Exhaling, Pam says, “Okay, no problem.” She shifts her weight to the other foot. She starts to pull out her phone to check her messages too.
“Holy shit!” Earle says.
“What?”
“Oh my God!”
“What!”
“I don’t believe it. Remember that contest that I entered like three months ago?”
“Mmmm…” Pam really didn’t remember. Earle’s always making music and posting it online. Sometimes submitting songs in contests too. It’s hard to keep track of it all.
“You know, the one about the puzzle pieces? The winner gets a royalties contract with ABC Family.”
“Oh yeah. Wait, did you win?”
“I f***ing won baby! I totally motherf***ing won. Holy shit!”
“Wait, what does that mean?” Pam’s always the pragmatic one.

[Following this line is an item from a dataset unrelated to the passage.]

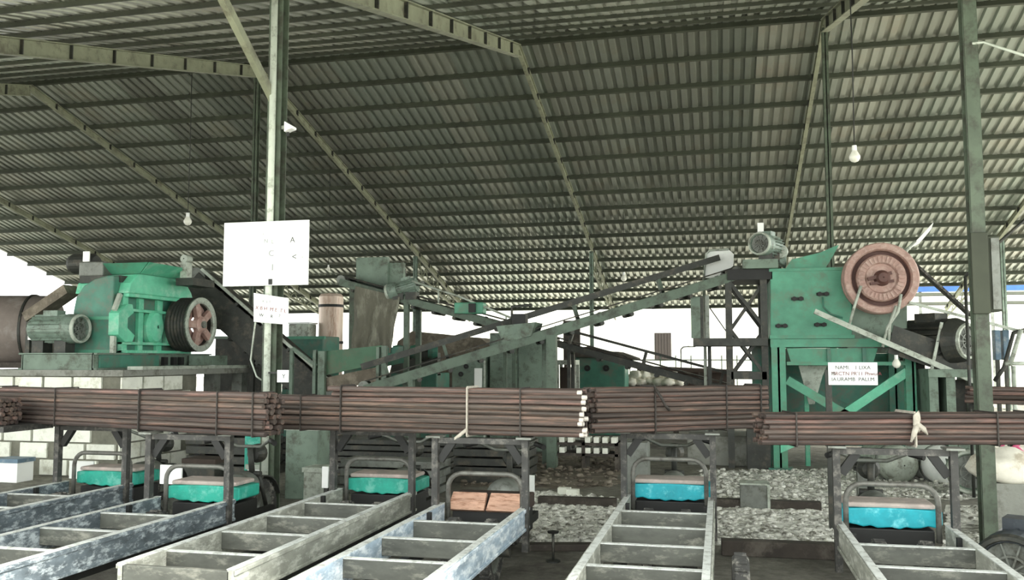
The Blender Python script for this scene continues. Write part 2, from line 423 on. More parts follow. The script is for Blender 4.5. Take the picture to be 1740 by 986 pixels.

“It means my song is gonna appear on one of the upcoming episodes of an ABC Family show. That means someone’s gonna pay me for doing this shit.” Earle chuckles and repeats in the same hushed tone that every guy has used when he first learns that the girl he loves loves him too, “Someone’s paying me to make music. Someone’s paying me for this.”
“Are you serious? That’s great! That’s amazing!”
Earle looks around the room. He sees guitars and amplifiers and keyboards and mics and a bunch of other junk that he uses every day to make music. Now they look different to him. In the past, they were toys. Things that made him happy. Even the tedium of putting ideas together and recording them to disk made him happy. Until today, he always considered himself to be a big kid with lots of toys making beautiful noise all day long.
But not today. Today is different. Today, those toys seem more like tools. “Tools can be fun too,” he thinks to himself. “Yeah, why not?”
Earle snaps out of it, looks at Pam and says, “I never would have thought anyone would ever like my particular form of crap.” He meant it too. Earle never considered his stuff to be particularly good. All 2,000 songs on his iPod were way better, in his opinion. He thought his songs were good, but good enough to be on TV? Nah.
“Oh my God sweetie, stop calling it crap. I think you can now officially retire that word to describe your music.”
Earle thinks about it for a second. “I guess so. There’s no accounting for taste.” He smiles wryly. Maybe because he only half believes it now. The other half actually believes that it is possible that people can enjoy his creative process as much as he does.
Okay, so there’s the fantasy. Fictional Earle loved making music and was discovered by someone willing to pay him for it. Here’s what didn’t happen: the fictional Earle didn’t do market research to find which words, notes and instruments could be combined to make the perfect revenue-generating song. There aren’t magical recipes for great songs. He just created music for the pure joy of it and let other people listen to it. At the heart of it, that’s all you can do.
Besides, people can sniff a fake. If you’re making music to make money, people are gonna know and they’ll turn you off. That’s why most of us grow out of the obsession with teenie-boppers sometime in our early teens. Our post-pubescent olfactory senses can more acutely detect the bullshit. Don’t believe me? Ask any ninth grade English teacher who has tried to say “What up, dog?” If you’re passionate about your music and you can perform it fairly well, people will listen. Plain and simple. You can’t be passionate if you’re also being calculating. They’re antonyms, really.
Create music because you love it, not because you want to make money. The next sentence may sound a little harsh (the truth usually is). You’re probably not gonna make money anyway – not because you’re a bad musician, but because we’re all very little fish in a very big pond. So you might as well enjoy it. Your best bet is to play and write music with passion. Only then will people listen. Only then.
For more information about me and the guitar lessons that I give, visit www.ewguitar.com.
Real Pam likes the puzzle pieces song. 🙂
Great read! From time to time I wonder what fueled the inspiration for the timeless, classic popular music. Sometimes I feel that it’s the result of the musician just relaxing and turning off his or her objective mind, and letting the creative subjective mind to take over for a little while. After all I believe the saying that “music is what emotions sound like”. Maybe if you find a way to turn off your “left brain”, rational side and relax, letting your right brain take the wheel, you’ll be surprised at where it’ll take you. I think music’s foundation is embedded in the emotional side of us all.
Try letting it free. Relax and let it flow.
They say there’s a collective conscious,
perhaps there’s also a collective subconscious. If you love music as a musician, then it will show. When it shows, then people will latch onto it!
Never lose your passion for music!
Great stuff Dad. You’re right, music should be a reflection of our creative side rather than a machination of our logical side. Save the ration side until you need to solve a music problem. Don’t use it to conceive the song.